'''

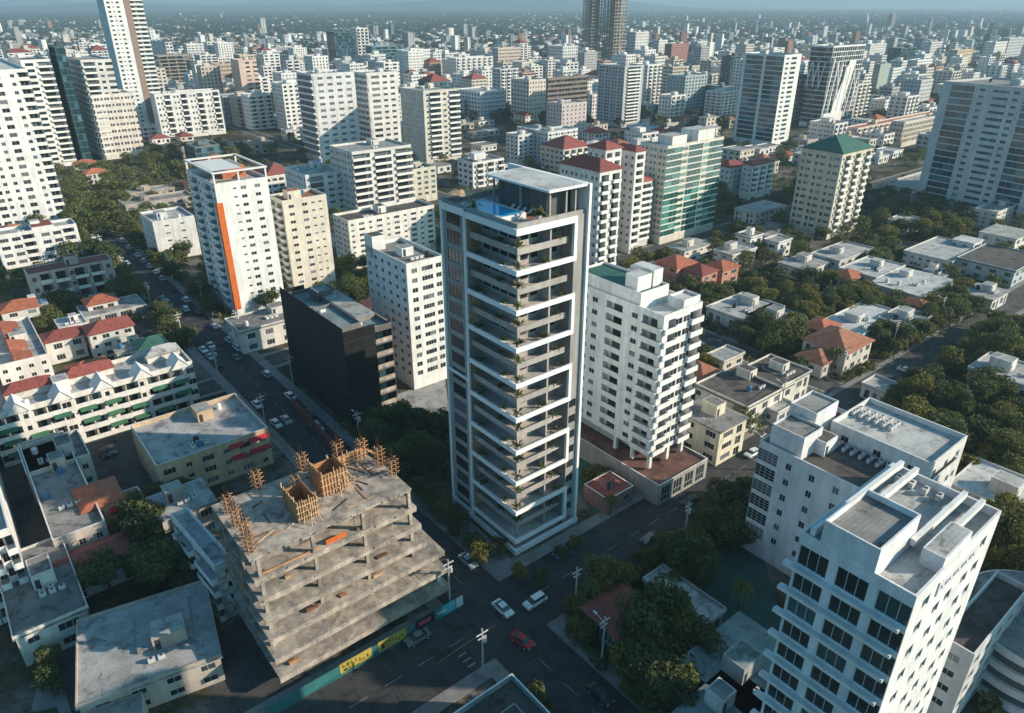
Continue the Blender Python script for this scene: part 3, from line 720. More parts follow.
# parasol and loungers on the roof
t = empty('parasol', mloc(1.9, mA*.83, mzr), 0, 'tan parasol over a table beside the rooftop pool', 'parasol')
m = MB(); m.cyl(0, 0, 0, 2.6, .05, .05, 6); m.build('pole', M['dark_metal'], t)
m = MB()
for i in range(8):
    a0, a1_ = i*math.pi/4, (i+1)*math.pi/4; r = 2.3
    m.tri((0, 0, 2.85), (r*math.cos(a0), r*math.sin(a0), 2.3), (r*math.cos(a1_), r*math.sin(a1_), 2.3)); m.quad((r*math.cos(a0), r*math.sin(a0), 2.3), (r*math.cos(a1_), r*math.sin(a1_), 2.3), (r*math.cos(a1_), r*math.sin(a1_), 2.15), (r*math.cos(a0), r*math.sin(a0), 2.15))
m.build('canopy', M['pale_wood'], t)
t = empty('garden_table', mloc(1.9, mA*.83, mzr), 0, 'round table under the tan parasol on the tower roof', 'table')
m = MB(); m.cyl(.5, 0, .68, .74, .7, .7, 14); m.build('table_top', M['trim'], t); m = MB(); m.cyl(.5, 0, 0, .68, .06, .06, 6); m.build('leg', M['dark_metal'], t)
lt = None
for i in range(4):
    lb = ('sun lounger beside the rooftop pool, ' + ['nearest','second nearest','third nearest','farthest'][i]+' from the front corner')
    if lt is None:
        lt = empty('sun_lounger', (0, 0, 0), 0, lb, 'lounger', 'loungers beside the rooftop pool')
        m = MB(); m.box(0, 0, .22, 1.3, .65, .32); m.build('seat', M['trim'], lt)
        m = MB(); m.quad((1.3, 0, .32), (1.3, .65, .32), (1.85, .65, .8), (1.85, 0, .8)); m.quad((1.3, 0, .22), (1.3, .65, .22), (1.9, .65, .72), (1.9, 0, .72)); m.build('backrest', M['trim'], lt)
        for lx in (.1, 1.2):
            for ly in (.05, .55): m = MB(); m.box(lx, ly, 0, lx+.06, ly+.06, .22); m.build('leg', M['dark_metal'], lt)
        o = lt
    else: o = copy_tree(lt); o['label'] = lb
    o.location = mloc(mpool[1]+.6, mpool[2]+.5+i*1.5, mzr+.06); o.rotation_euler.z = mroot.rotation_euler.z
# ================================================================ HAND PLACED BUILDINGS (roof front corner, left and right limits in the photo)
AB = bld
# --- near left
ot, b_, a_, h_ = bld('tall white tower with an orange vertical strip and open roof pergola', 'the orange-striped tower', (214,184), 186.5, 267, base=318, n=15, R_='=....s.w..w..', L_='.w.B.w.', wc=(.86,.85,.84), gl='glass', roof='roof_pale', lvl=0, cat='tower', name='residential_tower')
def orange_extra():
    z = h_; t = .5
    m = MB(); m.box(-.35, -.12, 3, 1.6, -.004, h_-6); m.box(-.35, -.004, 3, -.004, 1.2, h_-6)
    o = m.build('orange_strip', M['orange'], ot)
    m = MB(); zt = z+3.4
    m.box(-.3, -.3, zt-.5, b_+.3, t, zt); m.box(-.3, a_-t, zt-.5, b_+.3, a_+.3, zt); m.box(-.3, t, zt-.5, t, a_-t, zt); m.box(b_-t, t, zt-.5, b_+.3, a_-t, zt)
    m.quad((b_*.05, a_*.1, zt-.1), (b_*.6, a_*.1, zt-.1), (b_*.6, a_*.8, zt-.1), (b_*.05, a_*.8, zt-.1))
    m.build('pergola', M['trim'], ot)
    for x in (0, b_*.45, b_-t):
        for y in (0, a_-t):
            m = MB(); m.box(x, y, z, x+t, y+t, zt-.5); m.build('pergola_post', M['trim'], ot)
    extra_box(ot, 'roof_room', b_*.35, a_*.35, z-1, b_*.8, a_*.85, z+2.6, wall((.5,.16,.08)), M['roof_pale'])
orange_extra()
bld('cream tower with a beige panel and dark brown roof terrace', 'the cream tower', (282,201), 268.5, 326, base=296, n=11, R_='=.-w..w.s.s-.', L_='.B.', wc=(.74,.67,.57), roof='tile_brown', near=1, cat='tower')
bld('wide white block with scattered small windows and cluttered dark roof', 'the wide white block', (347.8,220.8), 332.5, 434, base=270, h=None, n=7, R_='.w..W.', L_='.w.w.', wc=(.82,.79,.74), roof='roof_dark')
wt, wb, wa, wh_ = bld('white tower with grey roof and narrow windows on its left face', 'the plain white tower', (406,264), 365, 443, base=390, n=12, R_='=..W..WW.-W.', L_='.w..w.', wc=(.82,.81,.79), roof='roof_grey', lvl=2)
extra_box(wt, 'stair_tower', .0, wa*.8, wh_-3, wb*.35, wa*.999, wh_+3, wall((.82,.81,.79)), M['roof_dark'])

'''

Every line of the material is to be quoted exactly, with no pictures carried over.

Continue the Blender Python script for this scene: part 3, from line 720. More parts follow.
# parasol and loungers on the roof
t = empty('parasol', mloc(1.9, mA*.83, mzr), 0, 'tan parasol over a table beside the rooftop pool', 'parasol')
m = MB(); m.cyl(0, 0, 0, 2.6, .05, .05, 6); m.build('pole', M['dark_metal'], t)
m = MB()
for i in range(8):
    a0, a1_ = i*math.pi/4, (i+1)*math.pi/4; r = 2.3
    m.tri((0, 0, 2.85), (r*math.cos(a0), r*math.sin(a0), 2.3), (r*math.cos(a1_), r*math.sin(a1_), 2.3)); m.quad((r*math.cos(a0), r*math.sin(a0), 2.3), (r*math.cos(a1_), r*math.sin(a1_), 2.3), (r*math.cos(a1_), r*math.sin(a1_), 2.15), (r*math.cos(a0), r*math.sin(a0), 2.15))
m.build('canopy', M['pale_wood'], t)
t = empty('garden_table', mloc(1.9, mA*.83, mzr), 0, 'round table under the tan parasol on the tower roof', 'table')
m = MB(); m.cyl(.5, 0, .68, .74, .7, .7, 14); m.build('table_top', M['trim'], t); m = MB(); m.cyl(.5, 0, 0, .68, .06, .06, 6); m.build('leg', M['dark_metal'], t)
lt = None
for i in range(4):
    lb = ('sun lounger beside the rooftop pool, ' + ['nearest','second nearest','third nearest','farthest'][i]+' from the front corner')
    if lt is None:
        lt = empty('sun_lounger', (0, 0, 0), 0, lb, 'lounger', 'loungers beside the rooftop pool')
        m = MB(); m.box(0, 0, .22, 1.3, .65, .32); m.build('seat', M['trim'], lt)
        m = MB(); m.quad((1.3, 0, .32), (1.3, .65, .32), (1.85, .65, .8), (1.85, 0, .8)); m.quad((1.3, 0, .22), (1.3, .65, .22), (1.9, .65, .72), (1.9, 0, .72)); m.build('backrest', M['trim'], lt)
        for lx in (.1, 1.2):
            for ly in (.05, .55): m = MB(); m.box(lx, ly, 0, lx+.06, ly+.06, .22); m.build('leg', M['dark_metal'], lt)
        o = lt
    else: o = copy_tree(lt); o['label'] = lb
    o.location = mloc(mpool[1]+.6, mpool[2]+.5+i*1.5, mzr+.06); o.rotation_euler.z = mroot.rotation_euler.z
# ================================================================ HAND PLACED BUILDINGS (roof front corner, left and right limits in the photo)
AB = bld
# --- near left
ot, b_, a_, h_ = bld('tall white tower with an orange vertical strip and open roof pergola', 'the orange-striped tower', (214,184), 186.5, 267, base=318, n=15, R_='=....s.w..w..', L_='.w.B.w.', wc=(.86,.85,.84), gl='glass', roof='roof_pale', lvl=0, cat='tower', name='residential_tower')
def orange_extra():
    z = h_; t = .5
    m = MB(); m.box(-.35, -.12, 3, 1.6, -.004, h_-6); m.box(-.35, -.004, 3, -.004, 1.2, h_-6)
    o = m.build('orange_strip', M['orange'], ot)
    m = MB(); zt = z+3.4
    m.box(-.3, -.3, zt-.5, b_+.3, t, zt); m.box(-.3, a_-t, zt-.5, b_+.3, a_+.3, zt); m.box(-.3, t, zt-.5, t, a_-t, zt); m.box(b_-t, t, zt-.5, b_+.3, a_-t, zt)
    m.quad((b_*.05, a_*.1, zt-.1), (b_*.6, a_*.1, zt-.1), (b_*.6, a_*.8, zt-.1), (b_*.05, a_*.8, zt-.1))
    m.build('pergola', M['trim'], ot)
    for x in (0, b_*.45, b_-t):
        for y in (0, a_-t):
            m = MB(); m.box(x, y, z, x+t, y+t, zt-.5); m.build('pergola_post', M['trim'], ot)
    extra_box(ot, 'roof_room', b_*.35, a_*.35, z-1, b_*.8, a_*.85, z+2.6, wall((.5,.16,.08)), M['roof_pale'])
orange_extra()
bld('cream tower with a beige panel and dark brown roof terrace', 'the cream tower', (282,201), 268.5, 326, base=296, n=11, R_='=.-w..w.s.s-.', L_='.B.', wc=(.74,.67,.57), roof='tile_brown', near=1, cat='tower')
bld('wide white block with scattered small windows and cluttered dark roof', 'the wide white block', (347.8,220.8), 332.5, 434, base=270, h=None, n=7, R_='.w..W.', L_='.w.w.', wc=(.82,.79,.74), roof='roof_dark')
wt, wb, wa, wh_ = bld('white tower with grey roof and narrow windows on its left face', 'the plain white tower', (406,264), 365, 443, base=390, n=12, R_='=..W..WW.-W.', L_='.w..w.', wc=(.82,.81,.79), roof='roof_grey', lvl=2)
extra_box(wt, 'stair_tower', .0, wa*.8, wh_-3, wb*.35, wa*.999, wh_+3, wall((.82,.81,.79)), M['roof_dark'])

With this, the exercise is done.